>>

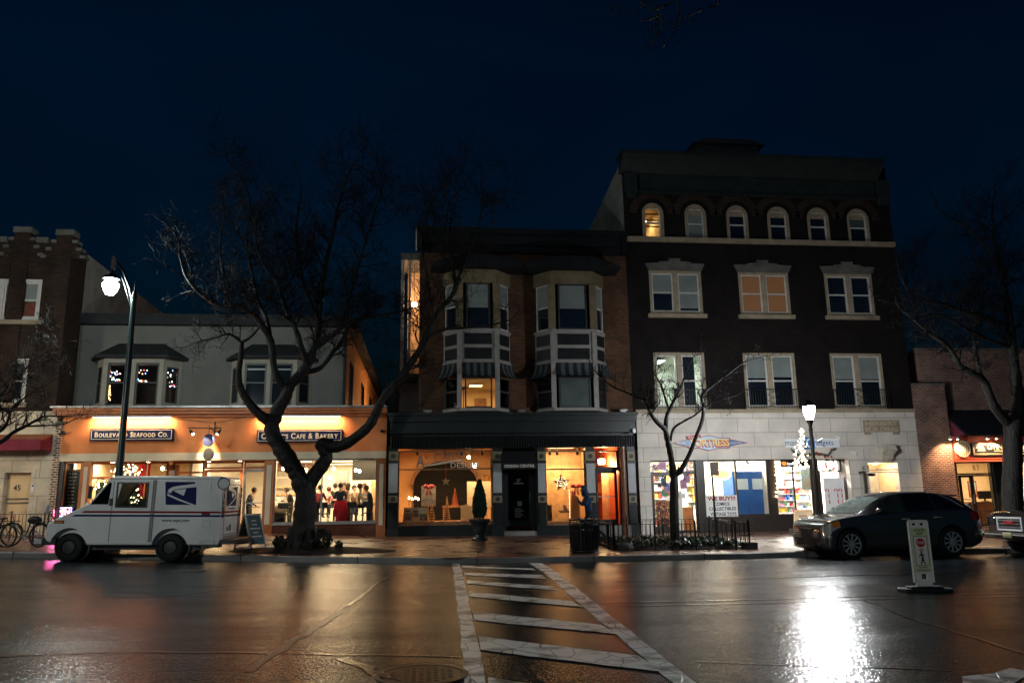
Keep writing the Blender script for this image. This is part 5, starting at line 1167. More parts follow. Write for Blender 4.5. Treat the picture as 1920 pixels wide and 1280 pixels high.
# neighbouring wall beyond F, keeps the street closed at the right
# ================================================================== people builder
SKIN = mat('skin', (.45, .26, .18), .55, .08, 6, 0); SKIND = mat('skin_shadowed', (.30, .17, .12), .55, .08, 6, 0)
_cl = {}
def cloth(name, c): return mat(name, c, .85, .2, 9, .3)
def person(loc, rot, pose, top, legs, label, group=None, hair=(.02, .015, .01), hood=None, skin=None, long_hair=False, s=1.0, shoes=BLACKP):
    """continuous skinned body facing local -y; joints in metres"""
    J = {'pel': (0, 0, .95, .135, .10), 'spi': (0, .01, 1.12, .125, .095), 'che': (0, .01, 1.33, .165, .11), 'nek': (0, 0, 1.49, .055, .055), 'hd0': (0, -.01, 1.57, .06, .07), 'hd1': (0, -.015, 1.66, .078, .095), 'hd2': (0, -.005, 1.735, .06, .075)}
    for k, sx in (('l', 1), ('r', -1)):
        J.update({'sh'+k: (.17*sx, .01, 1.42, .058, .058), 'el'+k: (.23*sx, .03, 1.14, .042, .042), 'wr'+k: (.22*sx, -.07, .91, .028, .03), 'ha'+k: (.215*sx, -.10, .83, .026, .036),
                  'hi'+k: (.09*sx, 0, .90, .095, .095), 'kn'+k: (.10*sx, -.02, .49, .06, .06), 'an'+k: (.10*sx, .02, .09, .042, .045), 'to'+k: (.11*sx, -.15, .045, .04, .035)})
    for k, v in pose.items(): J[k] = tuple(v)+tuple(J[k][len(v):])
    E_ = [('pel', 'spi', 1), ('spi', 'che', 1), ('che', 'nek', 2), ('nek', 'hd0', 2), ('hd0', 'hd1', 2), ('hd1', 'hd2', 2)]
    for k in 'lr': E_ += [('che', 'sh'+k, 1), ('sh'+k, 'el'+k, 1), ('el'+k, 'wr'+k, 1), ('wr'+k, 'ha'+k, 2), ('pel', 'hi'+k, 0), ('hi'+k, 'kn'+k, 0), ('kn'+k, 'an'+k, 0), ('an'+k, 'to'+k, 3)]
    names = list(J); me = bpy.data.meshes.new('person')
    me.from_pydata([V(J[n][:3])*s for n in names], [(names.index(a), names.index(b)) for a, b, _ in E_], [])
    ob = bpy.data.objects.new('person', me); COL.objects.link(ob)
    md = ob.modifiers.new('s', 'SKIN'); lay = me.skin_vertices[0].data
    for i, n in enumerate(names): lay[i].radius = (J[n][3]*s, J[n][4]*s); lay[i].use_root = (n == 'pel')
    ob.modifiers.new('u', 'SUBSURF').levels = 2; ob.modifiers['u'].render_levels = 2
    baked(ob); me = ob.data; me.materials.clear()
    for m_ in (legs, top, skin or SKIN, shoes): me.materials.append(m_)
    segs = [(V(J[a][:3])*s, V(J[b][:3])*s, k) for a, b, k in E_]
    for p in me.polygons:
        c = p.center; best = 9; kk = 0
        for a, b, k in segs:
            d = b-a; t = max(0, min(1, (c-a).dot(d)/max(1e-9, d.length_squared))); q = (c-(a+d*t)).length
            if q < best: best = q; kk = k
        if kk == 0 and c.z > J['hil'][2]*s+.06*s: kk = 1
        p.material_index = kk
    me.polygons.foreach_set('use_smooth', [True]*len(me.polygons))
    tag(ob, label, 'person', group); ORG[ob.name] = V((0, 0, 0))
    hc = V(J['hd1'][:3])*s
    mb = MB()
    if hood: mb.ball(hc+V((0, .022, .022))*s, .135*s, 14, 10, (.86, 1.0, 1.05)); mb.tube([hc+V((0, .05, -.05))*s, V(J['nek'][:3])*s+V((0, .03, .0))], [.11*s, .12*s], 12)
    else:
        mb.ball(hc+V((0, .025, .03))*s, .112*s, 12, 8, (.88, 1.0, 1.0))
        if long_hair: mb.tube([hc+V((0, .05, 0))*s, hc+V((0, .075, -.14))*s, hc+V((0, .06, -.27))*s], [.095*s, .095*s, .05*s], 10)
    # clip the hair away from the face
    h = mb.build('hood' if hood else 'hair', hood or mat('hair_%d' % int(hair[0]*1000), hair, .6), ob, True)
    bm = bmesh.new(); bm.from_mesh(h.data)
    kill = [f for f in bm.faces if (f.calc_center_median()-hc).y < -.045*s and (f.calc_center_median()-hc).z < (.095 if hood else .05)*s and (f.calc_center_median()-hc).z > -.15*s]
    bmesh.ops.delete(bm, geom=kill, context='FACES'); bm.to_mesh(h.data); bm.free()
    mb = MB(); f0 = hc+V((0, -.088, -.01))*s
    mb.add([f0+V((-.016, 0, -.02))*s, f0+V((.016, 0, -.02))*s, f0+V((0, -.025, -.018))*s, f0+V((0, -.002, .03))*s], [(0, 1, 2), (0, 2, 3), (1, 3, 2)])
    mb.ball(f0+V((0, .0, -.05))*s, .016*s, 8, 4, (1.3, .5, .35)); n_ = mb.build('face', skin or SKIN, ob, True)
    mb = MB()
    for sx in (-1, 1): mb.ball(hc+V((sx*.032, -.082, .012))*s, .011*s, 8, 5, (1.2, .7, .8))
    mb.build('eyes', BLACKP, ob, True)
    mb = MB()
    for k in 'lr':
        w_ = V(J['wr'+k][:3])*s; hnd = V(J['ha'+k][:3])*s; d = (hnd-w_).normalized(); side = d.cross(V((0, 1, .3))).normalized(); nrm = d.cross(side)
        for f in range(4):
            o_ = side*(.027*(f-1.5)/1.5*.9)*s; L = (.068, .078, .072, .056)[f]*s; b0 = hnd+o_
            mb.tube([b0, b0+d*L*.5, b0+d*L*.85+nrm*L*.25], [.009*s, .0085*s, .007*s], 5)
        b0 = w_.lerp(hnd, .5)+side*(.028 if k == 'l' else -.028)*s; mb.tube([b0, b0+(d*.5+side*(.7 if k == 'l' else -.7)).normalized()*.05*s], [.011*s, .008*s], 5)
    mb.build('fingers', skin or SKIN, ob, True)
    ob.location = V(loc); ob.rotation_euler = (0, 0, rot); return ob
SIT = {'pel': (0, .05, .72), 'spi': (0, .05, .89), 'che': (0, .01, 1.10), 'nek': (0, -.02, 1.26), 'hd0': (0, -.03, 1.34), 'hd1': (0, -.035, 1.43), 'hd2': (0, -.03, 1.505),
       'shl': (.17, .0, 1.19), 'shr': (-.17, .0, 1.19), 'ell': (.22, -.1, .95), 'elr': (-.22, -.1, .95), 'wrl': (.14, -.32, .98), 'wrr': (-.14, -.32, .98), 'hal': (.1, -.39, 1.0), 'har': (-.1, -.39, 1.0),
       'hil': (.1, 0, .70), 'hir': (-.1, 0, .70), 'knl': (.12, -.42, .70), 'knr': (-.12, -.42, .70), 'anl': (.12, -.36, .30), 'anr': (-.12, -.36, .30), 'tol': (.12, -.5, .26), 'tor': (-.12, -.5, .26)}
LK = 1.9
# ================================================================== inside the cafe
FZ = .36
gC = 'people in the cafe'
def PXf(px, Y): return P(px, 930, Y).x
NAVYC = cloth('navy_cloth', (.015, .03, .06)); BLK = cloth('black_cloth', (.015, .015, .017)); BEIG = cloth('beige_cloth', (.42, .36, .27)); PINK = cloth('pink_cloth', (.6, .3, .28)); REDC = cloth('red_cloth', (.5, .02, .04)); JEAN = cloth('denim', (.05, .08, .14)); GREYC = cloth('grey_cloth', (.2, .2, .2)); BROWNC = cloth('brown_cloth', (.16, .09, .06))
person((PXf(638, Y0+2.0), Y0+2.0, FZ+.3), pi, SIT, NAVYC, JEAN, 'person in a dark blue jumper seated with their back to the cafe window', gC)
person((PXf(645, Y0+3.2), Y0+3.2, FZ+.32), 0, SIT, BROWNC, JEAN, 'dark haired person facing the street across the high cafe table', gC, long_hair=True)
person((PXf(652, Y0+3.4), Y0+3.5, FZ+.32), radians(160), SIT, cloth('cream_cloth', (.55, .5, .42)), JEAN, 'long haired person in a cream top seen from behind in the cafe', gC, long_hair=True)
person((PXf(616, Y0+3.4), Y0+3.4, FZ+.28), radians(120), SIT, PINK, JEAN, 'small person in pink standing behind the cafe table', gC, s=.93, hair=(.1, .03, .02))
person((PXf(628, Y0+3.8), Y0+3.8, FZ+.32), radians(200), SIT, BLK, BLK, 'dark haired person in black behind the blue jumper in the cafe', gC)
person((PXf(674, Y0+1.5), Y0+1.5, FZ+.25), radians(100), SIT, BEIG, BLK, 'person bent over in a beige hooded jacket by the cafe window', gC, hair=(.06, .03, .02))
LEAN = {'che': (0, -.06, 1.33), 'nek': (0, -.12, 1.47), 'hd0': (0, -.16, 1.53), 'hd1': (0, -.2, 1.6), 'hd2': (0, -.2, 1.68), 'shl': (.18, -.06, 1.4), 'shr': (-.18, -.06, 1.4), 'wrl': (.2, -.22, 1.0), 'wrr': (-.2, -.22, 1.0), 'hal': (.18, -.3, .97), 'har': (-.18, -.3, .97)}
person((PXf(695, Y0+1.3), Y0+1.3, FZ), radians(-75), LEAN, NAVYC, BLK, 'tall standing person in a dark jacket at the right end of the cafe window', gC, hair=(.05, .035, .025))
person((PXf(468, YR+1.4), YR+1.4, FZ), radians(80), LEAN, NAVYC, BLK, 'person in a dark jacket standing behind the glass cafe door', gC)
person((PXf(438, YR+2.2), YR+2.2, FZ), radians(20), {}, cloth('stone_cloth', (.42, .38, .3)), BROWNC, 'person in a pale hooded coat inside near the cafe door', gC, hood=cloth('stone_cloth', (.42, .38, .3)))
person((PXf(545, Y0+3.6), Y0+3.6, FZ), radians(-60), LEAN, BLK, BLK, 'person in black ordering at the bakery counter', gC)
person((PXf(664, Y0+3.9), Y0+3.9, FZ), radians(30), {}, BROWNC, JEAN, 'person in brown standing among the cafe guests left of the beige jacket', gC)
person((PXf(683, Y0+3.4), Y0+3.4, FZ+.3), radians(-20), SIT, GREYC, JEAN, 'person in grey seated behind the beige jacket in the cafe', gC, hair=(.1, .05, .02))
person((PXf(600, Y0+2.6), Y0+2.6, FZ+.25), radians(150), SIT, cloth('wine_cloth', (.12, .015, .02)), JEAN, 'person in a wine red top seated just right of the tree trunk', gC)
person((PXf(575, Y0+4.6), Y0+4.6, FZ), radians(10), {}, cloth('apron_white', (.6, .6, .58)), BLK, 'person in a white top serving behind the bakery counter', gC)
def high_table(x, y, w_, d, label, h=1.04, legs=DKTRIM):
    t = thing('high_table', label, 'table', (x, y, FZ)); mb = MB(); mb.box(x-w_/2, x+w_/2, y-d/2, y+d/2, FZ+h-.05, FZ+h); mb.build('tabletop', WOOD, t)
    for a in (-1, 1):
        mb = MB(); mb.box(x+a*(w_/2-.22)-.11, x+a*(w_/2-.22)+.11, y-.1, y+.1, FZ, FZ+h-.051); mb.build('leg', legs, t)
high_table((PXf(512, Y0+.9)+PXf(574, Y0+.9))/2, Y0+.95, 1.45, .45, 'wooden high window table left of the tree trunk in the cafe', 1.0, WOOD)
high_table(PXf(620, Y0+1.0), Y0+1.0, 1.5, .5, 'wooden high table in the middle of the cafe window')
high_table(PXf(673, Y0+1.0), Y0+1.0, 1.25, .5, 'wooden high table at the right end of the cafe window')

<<
>>

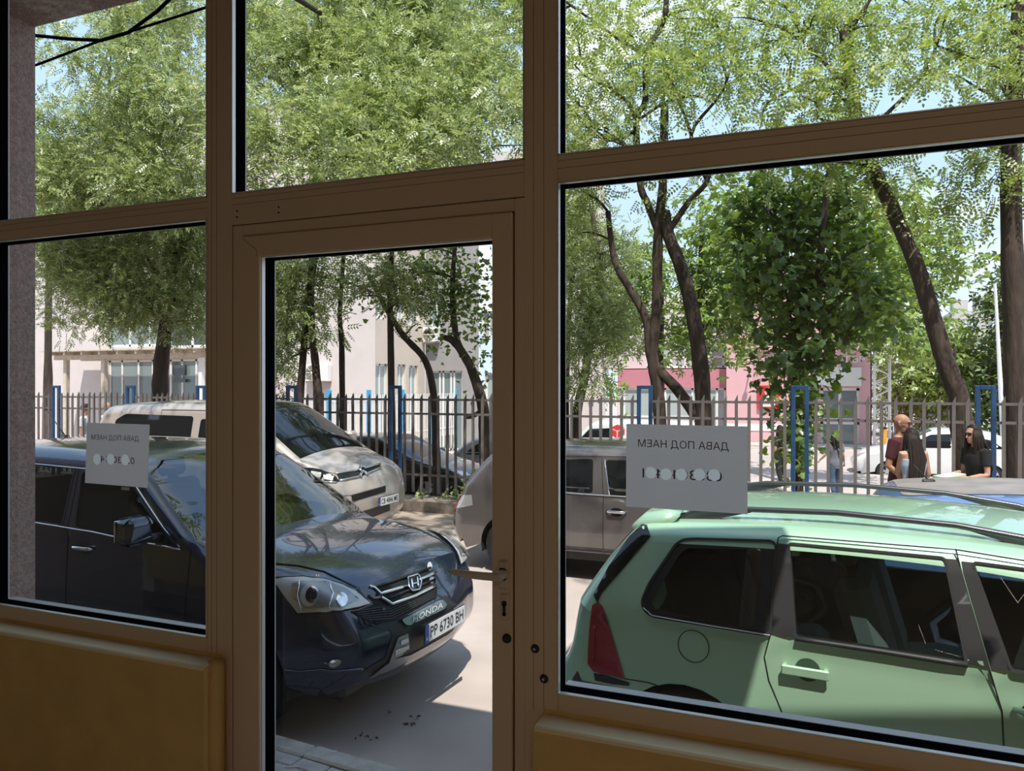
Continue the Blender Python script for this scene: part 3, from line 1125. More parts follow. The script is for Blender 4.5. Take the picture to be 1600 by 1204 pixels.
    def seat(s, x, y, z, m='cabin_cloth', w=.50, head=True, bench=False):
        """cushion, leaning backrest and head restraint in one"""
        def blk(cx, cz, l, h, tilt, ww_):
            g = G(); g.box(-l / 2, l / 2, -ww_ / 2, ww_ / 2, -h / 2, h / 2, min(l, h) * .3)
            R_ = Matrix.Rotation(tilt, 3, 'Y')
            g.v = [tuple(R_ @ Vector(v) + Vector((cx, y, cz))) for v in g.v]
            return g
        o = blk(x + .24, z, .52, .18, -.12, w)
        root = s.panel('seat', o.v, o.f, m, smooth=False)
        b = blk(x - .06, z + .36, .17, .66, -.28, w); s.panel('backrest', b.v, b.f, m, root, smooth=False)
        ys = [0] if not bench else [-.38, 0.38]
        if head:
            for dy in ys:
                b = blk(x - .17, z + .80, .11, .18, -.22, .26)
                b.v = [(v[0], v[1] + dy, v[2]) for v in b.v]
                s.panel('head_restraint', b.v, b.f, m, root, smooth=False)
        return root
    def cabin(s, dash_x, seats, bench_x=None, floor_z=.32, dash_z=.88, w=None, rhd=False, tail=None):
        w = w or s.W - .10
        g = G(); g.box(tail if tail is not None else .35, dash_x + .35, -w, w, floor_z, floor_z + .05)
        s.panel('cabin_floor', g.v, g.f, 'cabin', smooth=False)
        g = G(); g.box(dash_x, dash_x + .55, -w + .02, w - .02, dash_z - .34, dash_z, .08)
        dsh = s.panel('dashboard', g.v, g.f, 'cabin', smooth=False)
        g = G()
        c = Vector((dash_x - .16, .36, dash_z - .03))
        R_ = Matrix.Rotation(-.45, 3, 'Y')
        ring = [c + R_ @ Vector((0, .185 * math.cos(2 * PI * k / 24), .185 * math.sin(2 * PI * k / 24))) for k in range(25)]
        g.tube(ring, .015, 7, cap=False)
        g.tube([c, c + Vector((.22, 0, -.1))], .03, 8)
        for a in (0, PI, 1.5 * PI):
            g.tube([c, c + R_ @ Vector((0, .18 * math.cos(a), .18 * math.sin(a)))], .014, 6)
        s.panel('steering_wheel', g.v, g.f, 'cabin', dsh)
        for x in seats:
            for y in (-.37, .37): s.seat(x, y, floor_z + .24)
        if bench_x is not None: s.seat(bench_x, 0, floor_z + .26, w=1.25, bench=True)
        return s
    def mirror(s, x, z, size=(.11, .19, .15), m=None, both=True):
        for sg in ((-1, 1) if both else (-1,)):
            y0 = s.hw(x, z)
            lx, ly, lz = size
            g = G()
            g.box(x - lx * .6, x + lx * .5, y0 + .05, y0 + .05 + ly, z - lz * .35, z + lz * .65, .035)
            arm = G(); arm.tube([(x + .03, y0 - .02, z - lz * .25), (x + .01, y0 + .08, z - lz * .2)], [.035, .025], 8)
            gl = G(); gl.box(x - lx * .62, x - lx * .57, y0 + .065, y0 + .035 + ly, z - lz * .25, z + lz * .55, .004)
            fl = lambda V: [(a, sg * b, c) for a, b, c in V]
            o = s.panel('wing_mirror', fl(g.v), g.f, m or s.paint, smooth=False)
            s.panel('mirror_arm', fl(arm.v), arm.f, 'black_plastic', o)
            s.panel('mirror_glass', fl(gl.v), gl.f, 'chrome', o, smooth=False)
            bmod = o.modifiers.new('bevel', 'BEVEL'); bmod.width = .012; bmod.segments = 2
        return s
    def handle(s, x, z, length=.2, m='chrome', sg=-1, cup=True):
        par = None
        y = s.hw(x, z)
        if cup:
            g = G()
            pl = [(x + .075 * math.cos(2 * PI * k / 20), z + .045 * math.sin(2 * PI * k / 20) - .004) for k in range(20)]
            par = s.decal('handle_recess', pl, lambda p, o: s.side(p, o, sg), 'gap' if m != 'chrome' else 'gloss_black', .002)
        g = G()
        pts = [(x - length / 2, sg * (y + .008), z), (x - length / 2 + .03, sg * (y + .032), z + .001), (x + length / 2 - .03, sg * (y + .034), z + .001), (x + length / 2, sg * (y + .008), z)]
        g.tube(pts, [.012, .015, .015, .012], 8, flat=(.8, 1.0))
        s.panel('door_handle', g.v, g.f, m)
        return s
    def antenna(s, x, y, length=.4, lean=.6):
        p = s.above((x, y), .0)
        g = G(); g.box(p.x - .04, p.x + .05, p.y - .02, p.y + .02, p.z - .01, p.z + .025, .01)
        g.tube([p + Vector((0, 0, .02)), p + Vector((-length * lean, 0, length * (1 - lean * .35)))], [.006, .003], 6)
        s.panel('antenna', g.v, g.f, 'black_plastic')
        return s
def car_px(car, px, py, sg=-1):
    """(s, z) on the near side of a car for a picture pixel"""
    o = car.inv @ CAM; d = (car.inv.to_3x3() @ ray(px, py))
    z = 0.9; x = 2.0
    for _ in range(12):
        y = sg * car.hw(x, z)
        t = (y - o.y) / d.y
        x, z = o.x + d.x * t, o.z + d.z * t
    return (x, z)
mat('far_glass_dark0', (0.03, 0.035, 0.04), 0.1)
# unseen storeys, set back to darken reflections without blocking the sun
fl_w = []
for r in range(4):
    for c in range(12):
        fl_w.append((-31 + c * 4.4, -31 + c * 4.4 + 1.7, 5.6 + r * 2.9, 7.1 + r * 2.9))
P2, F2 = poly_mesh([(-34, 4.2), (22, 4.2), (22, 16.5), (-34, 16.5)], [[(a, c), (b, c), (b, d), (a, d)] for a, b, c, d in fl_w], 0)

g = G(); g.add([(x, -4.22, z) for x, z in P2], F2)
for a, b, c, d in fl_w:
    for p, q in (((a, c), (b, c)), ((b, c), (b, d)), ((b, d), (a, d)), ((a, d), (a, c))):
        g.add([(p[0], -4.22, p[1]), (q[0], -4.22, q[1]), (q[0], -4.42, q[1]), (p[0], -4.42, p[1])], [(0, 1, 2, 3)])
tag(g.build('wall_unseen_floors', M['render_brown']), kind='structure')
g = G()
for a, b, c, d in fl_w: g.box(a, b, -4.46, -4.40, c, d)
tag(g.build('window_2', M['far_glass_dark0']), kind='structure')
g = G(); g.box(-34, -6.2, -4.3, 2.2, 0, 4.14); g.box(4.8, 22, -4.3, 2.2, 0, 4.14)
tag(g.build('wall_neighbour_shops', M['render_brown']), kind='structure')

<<

YOUR GOAL: Filter the data, keeping only the lines that contain "this".

OUTPUT BELOW:
Keep writing the Blender script for this image. This is part 5, starting at line 1167. More parts follow. Write for Blender 4.5. Treat the picture as 1920 pixels wide and 1280 pixels high.
Continue the Blender Python script for this scene: part 3, from line 1125. More parts follow. The script is for Blender 4.5. Take the picture to be 1600 by 1204 pixels.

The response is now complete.